◆ **TASK PROMPT**
Retype the whole listing below, character for character.

◆ **DATASET EXTRACT**

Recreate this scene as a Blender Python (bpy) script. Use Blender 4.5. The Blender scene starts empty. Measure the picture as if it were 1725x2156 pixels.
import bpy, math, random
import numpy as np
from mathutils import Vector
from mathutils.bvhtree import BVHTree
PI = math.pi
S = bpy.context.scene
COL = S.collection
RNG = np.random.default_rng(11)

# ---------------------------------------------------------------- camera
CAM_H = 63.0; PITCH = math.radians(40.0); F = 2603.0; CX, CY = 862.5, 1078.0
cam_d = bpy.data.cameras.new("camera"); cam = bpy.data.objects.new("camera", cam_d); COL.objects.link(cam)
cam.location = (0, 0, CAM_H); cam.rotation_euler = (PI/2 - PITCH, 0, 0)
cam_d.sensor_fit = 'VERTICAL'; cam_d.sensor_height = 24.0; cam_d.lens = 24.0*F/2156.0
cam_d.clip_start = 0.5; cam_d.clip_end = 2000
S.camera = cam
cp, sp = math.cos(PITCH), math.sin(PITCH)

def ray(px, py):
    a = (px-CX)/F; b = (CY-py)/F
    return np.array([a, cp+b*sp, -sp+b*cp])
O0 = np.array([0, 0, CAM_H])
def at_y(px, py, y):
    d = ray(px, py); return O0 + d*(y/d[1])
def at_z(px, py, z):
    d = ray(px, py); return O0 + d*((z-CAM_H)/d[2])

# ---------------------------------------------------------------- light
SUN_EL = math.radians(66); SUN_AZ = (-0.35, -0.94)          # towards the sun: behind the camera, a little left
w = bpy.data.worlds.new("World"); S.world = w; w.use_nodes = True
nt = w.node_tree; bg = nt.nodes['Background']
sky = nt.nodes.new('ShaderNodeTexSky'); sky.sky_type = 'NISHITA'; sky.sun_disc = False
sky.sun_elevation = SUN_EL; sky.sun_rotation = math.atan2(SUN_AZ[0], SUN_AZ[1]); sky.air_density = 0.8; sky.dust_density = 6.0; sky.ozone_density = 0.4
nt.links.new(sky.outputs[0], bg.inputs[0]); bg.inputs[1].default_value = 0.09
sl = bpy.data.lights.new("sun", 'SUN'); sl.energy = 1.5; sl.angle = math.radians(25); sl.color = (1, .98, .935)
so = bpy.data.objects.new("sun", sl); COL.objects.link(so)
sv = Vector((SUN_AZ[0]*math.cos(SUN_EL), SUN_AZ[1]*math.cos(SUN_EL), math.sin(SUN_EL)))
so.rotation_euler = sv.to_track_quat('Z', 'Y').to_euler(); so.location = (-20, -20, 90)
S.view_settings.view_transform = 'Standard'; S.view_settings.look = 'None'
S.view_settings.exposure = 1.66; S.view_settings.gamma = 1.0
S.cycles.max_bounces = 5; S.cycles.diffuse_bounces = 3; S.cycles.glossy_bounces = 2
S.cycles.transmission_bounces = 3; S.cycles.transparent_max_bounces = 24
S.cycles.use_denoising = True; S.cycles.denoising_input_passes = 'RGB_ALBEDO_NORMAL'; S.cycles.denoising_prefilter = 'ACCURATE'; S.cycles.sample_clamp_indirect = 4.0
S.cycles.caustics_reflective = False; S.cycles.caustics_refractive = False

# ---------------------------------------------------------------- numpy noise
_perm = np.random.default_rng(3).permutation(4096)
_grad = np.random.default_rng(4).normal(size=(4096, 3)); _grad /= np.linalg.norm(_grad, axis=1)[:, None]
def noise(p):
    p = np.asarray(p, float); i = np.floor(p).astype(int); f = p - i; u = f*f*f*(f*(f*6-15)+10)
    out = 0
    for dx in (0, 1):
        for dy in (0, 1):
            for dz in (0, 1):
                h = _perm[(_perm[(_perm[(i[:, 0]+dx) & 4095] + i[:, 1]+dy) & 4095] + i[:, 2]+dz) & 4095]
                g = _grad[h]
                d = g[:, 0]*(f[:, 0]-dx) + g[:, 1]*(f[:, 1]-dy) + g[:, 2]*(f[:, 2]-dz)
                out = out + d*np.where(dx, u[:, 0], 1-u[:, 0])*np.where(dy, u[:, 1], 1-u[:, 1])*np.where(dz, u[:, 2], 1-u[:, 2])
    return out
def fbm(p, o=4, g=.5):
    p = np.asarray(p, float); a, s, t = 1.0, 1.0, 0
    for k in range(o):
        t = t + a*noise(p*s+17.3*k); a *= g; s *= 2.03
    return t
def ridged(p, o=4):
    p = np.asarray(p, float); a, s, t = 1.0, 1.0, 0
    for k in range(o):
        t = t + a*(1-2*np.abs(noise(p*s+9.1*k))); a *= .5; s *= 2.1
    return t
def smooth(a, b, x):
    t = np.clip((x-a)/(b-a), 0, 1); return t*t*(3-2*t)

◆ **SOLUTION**
Recreate this scene as a Blender Python (bpy) script. Use Blender 4.5. The Blender scene starts empty. Measure the picture as if it were 1725x2156 pixels.
import bpy, math, random
import numpy as np
from mathutils import Vector
from mathutils.bvhtree import BVHTree
PI = math.pi
S = bpy.context.scene
COL = S.collection
RNG = np.random.default_rng(11)

# ---------------------------------------------------------------- camera
CAM_H = 63.0; PITCH = math.radians(40.0); F = 2603.0; CX, CY = 862.5, 1078.0
cam_d = bpy.data.cameras.new("camera"); cam = bpy.data.objects.new("camera", cam_d); COL.objects.link(cam)
cam.location = (0, 0, CAM_H); cam.rotation_euler = (PI/2 - PITCH, 0, 0)
cam_d.sensor_fit = 'VERTICAL'; cam_d.sensor_height = 24.0; cam_d.lens = 24.0*F/2156.0
cam_d.clip_start = 0.5; cam_d.clip_end = 2000
S.camera = cam
cp, sp = math.cos(PITCH), math.sin(PITCH)

def ray(px, py):
    a = (px-CX)/F; b = (CY-py)/F
    return np.array([a, cp+b*sp, -sp+b*cp])
O0 = np.array([0, 0, CAM_H])
def at_y(px, py, y):
    d = ray(px, py); return O0 + d*(y/d[1])
def at_z(px, py, z):
    d = ray(px, py); return O0 + d*((z-CAM_H)/d[2])

# ---------------------------------------------------------------- light
SUN_EL = math.radians(66); SUN_AZ = (-0.35, -0.94)          # towards the sun: behind the camera, a little left
w = bpy.data.worlds.new("World"); S.world = w; w.use_nodes = True
nt = w.node_tree; bg = nt.nodes['Background']
sky = nt.nodes.new('ShaderNodeTexSky'); sky.sky_type = 'NISHITA'; sky.sun_disc = False
sky.sun_elevation = SUN_EL; sky.sun_rotation = math.atan2(SUN_AZ[0], SUN_AZ[1]); sky.air_density = 0.8; sky.dust_density = 6.0; sky.ozone_density = 0.4
nt.links.new(sky.outputs[0], bg.inputs[0]); bg.inputs[1].default_value = 0.09
sl = bpy.data.lights.new("sun", 'SUN'); sl.energy = 1.5; sl.angle = math.radians(25); sl.color = (1, .98, .935)
so = bpy.data.objects.new("sun", sl); COL.objects.link(so)
sv = Vector((SUN_AZ[0]*math.cos(SUN_EL), SUN_AZ[1]*math.cos(SUN_EL), math.sin(SUN_EL)))
so.rotation_euler = sv.to_track_quat('Z', 'Y').to_euler(); so.location = (-20, -20, 90)
S.view_settings.view_transform = 'Standard'; S.view_settings.look = 'None'
S.view_settings.exposure = 1.66; S.view_settings.gamma = 1.0
S.cycles.max_bounces = 5; S.cycles.diffuse_bounces = 3; S.cycles.glossy_bounces = 2
S.cycles.transmission_bounces = 3; S.cycles.transparent_max_bounces = 24
S.cycles.use_denoising = True; S.cycles.denoising_input_passes = 'RGB_ALBEDO_NORMAL'; S.cycles.denoising_prefilter = 'ACCURATE'; S.cycles.sample_clamp_indirect = 4.0
S.cycles.caustics_reflective = False; S.cycles.caustics_refractive = False

# ---------------------------------------------------------------- numpy noise
_perm = np.random.default_rng(3).permutation(4096)
_grad = np.random.default_rng(4).normal(size=(4096, 3)); _grad /= np.linalg.norm(_grad, axis=1)[:, None]
def noise(p):
    p = np.asarray(p, float); i = np.floor(p).astype(int); f = p - i; u = f*f*f*(f*(f*6-15)+10)
    out = 0
    for dx in (0, 1):
        for dy in (0, 1):
            for dz in (0, 1):
                h = _perm[(_perm[(_perm[(i[:, 0]+dx) & 4095] + i[:, 1]+dy) & 4095] + i[:, 2]+dz) & 4095]
                g = _grad[h]
                d = g[:, 0]*(f[:, 0]-dx) + g[:, 1]*(f[:, 1]-dy) + g[:, 2]*(f[:, 2]-dz)
                out = out + d*np.where(dx, u[:, 0], 1-u[:, 0])*np.where(dy, u[:, 1], 1-u[:, 1])*np.where(dz, u[:, 2], 1-u[:, 2])
    return out
def fbm(p, o=4, g=.5):
    p = np.asarray(p, float); a, s, t = 1.0, 1.0, 0
    for k in range(o):
        t = t + a*noise(p*s+17.3*k); a *= g; s *= 2.03
    return t
def ridged(p, o=4):
    p = np.asarray(p, float); a, s, t = 1.0, 1.0, 0
    for k in range(o):
        t = t + a*(1-2*np.abs(noise(p*s+9.1*k))); a *= .5; s *= 2.1
    return t
def smooth(a, b, x):
    t = np.clip((x-a)/(b-a), 0, 1); return t*t*(3-2*t)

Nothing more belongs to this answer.